For the second fillet, Greenberg wanted a recipe with strong flavors — flavors that could mask any fishiness after a few days in the fridge. Just the word “fishy” is enough to make me blanch. If a fish smells, shouldn’t you throw it away? “A little fishiness is normal and fine” if a fish isn’t right out of the water, says Greenberg. “That’s why every cuisine has a way of dealing with it.”

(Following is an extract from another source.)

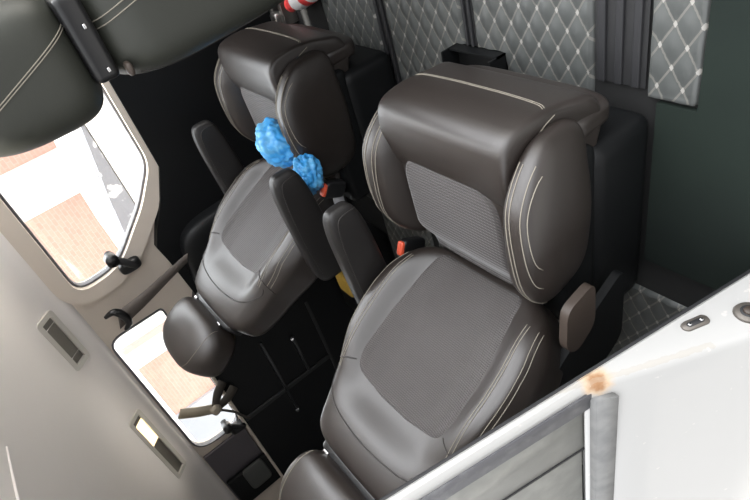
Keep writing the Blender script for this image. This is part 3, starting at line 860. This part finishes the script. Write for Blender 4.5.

For the Chinese, two go-tos are ginger and vinegar. They combined beautifully with mushrooms and ground pork in a classic Beijing dish that Greenberg describes as what perfect Chinese takeout would taste like if takeout were perfect. He cut the fish into chunks, marinated them with ginger, sugar, sherry and egg, then coated them in cornstarch. Then he fried them in a wok until they were a gorgeous golden brown. Next, he stir-fried the pork and mushrooms with more ginger, garlic and scallions. From start to finish, the whole dish took 30 minutes.
Greenberg had at least one convert: me. Working with a whole fish made culinary and economic sense. But, I asked him, couldn’t I just buy a whole fish and ask the fishmonger to fillet it (at no extra charge) and give me the head, even the rack?
You could, he admitted. But it was clear Greenberg thought that would ruin some of the fun. “As one fisherman told me recently, ‘Americans aren’t hip to fish,’ ” he said. “We should be.”